The fossilized remnants of the Bisti Beast, or Bistahieversor sealeyi, were found in the Bisti/De-Na-Zin Wilderness Area near Farmington, New Mexico. Dry, dusty badlands today, the area in the time of the tyrannosaur would have been a warmer, swampy environment with more trees.

T. rex family member

The species lived about 10 million years before T. rex. Scientists have said it represents one of the early tyrannosaurs that had many of the advanced features, including big-headed, bone-crushing characteristics and small forelimbs, that were integral for the survival of T. rex.

Officials said the dinosaur’s skull is the largest object to date for which full, high-resolution neutron and X-ray CT scans have been done at Los Alamos. The technology is typically used for the lab’s work on defense and national security.
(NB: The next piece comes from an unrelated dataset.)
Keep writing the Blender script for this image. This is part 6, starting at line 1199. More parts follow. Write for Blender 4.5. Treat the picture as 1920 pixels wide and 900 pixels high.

The thickness of the skull, which spans 40 inches (102 centimeters), required stronger X-rays than those typically available to penetrate the fossil. That’s where the lab’s electron and proton accelerators came in.

Sven Vogel, who works at the Los Alamos Neutron Science Center, said the three-dimensional scanning capabilities at the lab have produced images that allow paleontologists to see the dinosaur much as it would have been at the time of its death, rather than just the dense mineral outline of the fossil that was left behind after tens of millions of years.

The team, which included staff from the University of New Mexico and the University of Edinburgh, is scheduled to present its work at an international paleontology conference in Canada next week.

More detail in new scans

Kat Schroeder, a Ph.D. candidate at the University of New Mexico who has been working on the project for about a year, said the scanning technology has the ability to uncover detail absent in traditional X-rays and the resulting three-dimensional images can be shared with fellow researchers around the world without compromising the integrity the original fossil.

Schroeder’s work centers on understanding the behavior of dinosaurs, so seeing the un-erupted teeth in the Bisti Beast’s upper jaw was exciting.

“Looking at how fast they’re replacing teeth tells us something about how fast they’re growing, which tells me something about how much energy they need and how active they were,” she said. “It’s those little things that enable us to understand more and more about prehistoric environments.”